One thing we can learn from the movements of the last 20 or 30 years -the
anti-war movement, the gay and lesbian movement, the civil rights movement,
the disabled people's movement -is that obstacles which seem insuperable-the
power of the government, the power of some entrenched groups-could be overcome
if enough people organized and persistently stuck it out. These movements
started out with very small numbers of people, and their situation seemed
hopeless. What could seem more hopeless than for black people in Mississippi
to change the power structure of Mississippi? What could seem more hopeless
than for a handful of anti-war people in 1965 to transform themselves into
a national movement that could help bring the war to an end? The New England
Anti-Slavery Society started with seven people: the first subscribers to
Garrison's Liberator. The great lesson of those movements is for people
not to despair. Small movements become great movements if people persist.
A new political movement has to get large numbers of people to work for
it, based on their enthusiasm and their moral convictions. But I think it
can be done.
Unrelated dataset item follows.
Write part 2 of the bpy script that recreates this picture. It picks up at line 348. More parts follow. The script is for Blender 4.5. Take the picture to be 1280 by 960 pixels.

It's a matter of appealing to other people in the community
around issues that they care about, bringing them together more and more,
letting people see who you are, getting on radio and television, writing
letters to the editor, becoming a more visible force in the community. There
is a large potential of people out there who feel exactly the same way that
people in the Alliance do. There is a huge amount of alienation in the country
from the political process, a huge amount of disillusion about the way the
economic system is working. I think that if they hear about a group that
speaks to things that are on their mind, you will see people coming around.